Return a copy of each line that holds the string "pixels".

** TASK INPUTS **
══════════════════════════════

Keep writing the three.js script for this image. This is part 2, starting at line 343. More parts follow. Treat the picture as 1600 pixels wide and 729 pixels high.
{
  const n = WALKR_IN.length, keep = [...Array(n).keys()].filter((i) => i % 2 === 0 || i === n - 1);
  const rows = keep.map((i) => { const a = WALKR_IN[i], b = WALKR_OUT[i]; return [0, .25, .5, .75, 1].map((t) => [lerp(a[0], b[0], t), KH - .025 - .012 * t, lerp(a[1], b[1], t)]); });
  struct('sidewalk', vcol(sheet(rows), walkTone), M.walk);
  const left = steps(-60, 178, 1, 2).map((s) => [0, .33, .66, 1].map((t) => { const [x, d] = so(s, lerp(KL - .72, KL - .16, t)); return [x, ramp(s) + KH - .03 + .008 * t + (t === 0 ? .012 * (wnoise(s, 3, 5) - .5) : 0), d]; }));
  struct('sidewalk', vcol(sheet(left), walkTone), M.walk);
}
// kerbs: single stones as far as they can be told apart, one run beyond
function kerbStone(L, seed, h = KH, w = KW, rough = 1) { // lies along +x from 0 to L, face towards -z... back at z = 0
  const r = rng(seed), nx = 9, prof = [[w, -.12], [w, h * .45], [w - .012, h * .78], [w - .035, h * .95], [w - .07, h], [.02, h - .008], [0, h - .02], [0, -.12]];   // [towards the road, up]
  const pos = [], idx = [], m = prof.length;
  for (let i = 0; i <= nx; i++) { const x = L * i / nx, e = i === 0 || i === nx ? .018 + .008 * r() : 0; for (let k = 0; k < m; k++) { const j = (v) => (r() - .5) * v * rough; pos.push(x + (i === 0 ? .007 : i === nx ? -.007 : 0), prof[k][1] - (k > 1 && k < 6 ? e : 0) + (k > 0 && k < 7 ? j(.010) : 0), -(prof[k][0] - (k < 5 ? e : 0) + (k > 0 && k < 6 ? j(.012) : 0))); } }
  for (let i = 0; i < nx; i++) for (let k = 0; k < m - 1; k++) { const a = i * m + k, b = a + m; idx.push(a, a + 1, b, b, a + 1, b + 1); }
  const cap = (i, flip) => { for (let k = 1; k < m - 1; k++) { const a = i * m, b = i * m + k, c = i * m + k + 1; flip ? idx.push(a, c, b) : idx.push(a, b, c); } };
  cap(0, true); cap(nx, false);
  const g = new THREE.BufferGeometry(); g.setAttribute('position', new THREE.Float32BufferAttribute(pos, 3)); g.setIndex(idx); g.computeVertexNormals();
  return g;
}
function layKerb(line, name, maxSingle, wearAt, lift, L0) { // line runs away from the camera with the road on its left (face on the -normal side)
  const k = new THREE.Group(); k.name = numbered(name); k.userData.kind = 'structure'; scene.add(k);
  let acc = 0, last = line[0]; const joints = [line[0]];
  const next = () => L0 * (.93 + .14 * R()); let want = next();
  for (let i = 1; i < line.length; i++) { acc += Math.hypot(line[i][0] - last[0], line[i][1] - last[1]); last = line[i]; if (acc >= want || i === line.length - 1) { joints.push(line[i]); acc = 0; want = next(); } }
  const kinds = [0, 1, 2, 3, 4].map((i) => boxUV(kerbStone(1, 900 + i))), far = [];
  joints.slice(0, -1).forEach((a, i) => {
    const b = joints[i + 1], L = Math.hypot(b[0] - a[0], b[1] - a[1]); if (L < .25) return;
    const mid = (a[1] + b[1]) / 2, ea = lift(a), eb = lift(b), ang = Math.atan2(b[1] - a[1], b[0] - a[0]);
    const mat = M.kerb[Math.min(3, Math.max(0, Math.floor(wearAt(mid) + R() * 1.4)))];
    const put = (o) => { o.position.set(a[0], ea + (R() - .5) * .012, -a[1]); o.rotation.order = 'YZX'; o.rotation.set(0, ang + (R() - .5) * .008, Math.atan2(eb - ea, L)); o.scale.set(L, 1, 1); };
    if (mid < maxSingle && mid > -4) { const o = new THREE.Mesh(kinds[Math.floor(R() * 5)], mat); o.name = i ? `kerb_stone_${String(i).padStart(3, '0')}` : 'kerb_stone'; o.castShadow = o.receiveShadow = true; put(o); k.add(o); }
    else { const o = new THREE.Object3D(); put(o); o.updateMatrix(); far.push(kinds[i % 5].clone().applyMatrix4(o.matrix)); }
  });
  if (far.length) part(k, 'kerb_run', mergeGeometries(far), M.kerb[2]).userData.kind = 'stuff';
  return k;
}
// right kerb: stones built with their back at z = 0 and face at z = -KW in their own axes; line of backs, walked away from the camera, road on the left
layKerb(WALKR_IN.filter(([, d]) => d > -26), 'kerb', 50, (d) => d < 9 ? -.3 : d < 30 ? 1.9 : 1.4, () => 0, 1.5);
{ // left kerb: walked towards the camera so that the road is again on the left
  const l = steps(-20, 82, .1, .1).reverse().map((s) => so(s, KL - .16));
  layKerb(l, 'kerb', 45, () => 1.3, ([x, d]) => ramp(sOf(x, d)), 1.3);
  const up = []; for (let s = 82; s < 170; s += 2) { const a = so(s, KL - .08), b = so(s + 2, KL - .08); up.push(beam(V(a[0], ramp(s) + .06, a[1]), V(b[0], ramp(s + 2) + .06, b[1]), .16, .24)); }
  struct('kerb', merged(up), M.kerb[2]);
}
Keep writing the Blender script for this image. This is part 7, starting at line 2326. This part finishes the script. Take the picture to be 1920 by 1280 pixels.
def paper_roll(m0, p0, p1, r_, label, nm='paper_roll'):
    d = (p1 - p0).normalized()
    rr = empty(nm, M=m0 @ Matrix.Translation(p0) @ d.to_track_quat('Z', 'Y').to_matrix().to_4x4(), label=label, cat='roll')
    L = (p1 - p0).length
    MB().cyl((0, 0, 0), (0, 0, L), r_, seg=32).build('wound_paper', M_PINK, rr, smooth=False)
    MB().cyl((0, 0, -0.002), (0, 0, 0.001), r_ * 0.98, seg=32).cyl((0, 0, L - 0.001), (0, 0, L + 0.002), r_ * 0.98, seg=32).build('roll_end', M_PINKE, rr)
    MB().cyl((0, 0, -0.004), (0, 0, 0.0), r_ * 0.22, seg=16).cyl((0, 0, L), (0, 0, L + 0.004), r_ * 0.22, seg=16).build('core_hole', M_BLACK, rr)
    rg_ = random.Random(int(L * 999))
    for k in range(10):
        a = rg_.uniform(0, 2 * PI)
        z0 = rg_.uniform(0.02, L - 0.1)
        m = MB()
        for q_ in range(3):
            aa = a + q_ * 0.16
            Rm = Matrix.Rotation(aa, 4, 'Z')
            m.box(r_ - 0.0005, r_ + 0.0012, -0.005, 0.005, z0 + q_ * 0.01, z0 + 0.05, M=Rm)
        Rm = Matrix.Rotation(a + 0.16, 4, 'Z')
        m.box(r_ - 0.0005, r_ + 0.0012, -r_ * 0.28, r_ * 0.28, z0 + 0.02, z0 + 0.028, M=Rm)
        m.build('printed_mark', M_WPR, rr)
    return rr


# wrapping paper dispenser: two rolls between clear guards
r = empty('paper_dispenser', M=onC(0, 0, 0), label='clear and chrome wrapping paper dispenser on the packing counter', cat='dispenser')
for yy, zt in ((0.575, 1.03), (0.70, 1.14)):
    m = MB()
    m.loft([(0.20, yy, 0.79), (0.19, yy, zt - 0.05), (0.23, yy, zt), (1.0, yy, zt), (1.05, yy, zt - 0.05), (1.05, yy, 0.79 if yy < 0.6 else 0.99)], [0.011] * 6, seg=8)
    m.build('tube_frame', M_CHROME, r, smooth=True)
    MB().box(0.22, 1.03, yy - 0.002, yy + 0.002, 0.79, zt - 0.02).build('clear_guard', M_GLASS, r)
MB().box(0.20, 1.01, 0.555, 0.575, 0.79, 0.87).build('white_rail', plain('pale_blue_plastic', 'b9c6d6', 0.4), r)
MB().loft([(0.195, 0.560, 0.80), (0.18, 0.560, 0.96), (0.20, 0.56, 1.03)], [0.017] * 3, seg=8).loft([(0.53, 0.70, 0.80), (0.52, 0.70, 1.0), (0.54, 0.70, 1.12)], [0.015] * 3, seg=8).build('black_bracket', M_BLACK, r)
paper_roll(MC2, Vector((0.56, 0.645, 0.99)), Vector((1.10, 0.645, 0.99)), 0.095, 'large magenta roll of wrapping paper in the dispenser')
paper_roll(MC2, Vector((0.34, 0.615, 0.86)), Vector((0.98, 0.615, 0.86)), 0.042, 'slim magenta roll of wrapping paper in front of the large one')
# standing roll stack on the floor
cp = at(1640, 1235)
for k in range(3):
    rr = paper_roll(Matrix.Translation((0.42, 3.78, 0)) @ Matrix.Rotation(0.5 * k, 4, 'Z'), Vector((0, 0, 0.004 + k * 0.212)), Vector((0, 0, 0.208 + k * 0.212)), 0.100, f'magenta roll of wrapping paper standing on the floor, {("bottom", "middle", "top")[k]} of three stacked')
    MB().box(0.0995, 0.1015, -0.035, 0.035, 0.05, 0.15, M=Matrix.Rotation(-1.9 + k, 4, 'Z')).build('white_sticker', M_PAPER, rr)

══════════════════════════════

** SOLVED EXERCISE **
Keep writing the three.js script for this image. This is part 2, starting at line 343. More parts follow. Treat the picture as 1600 pixels wide and 729 pixels high.
Keep writing the Blender script for this image. This is part 7, starting at line 2326. This part finishes the script. Take the picture to be 1920 by 1280 pixels.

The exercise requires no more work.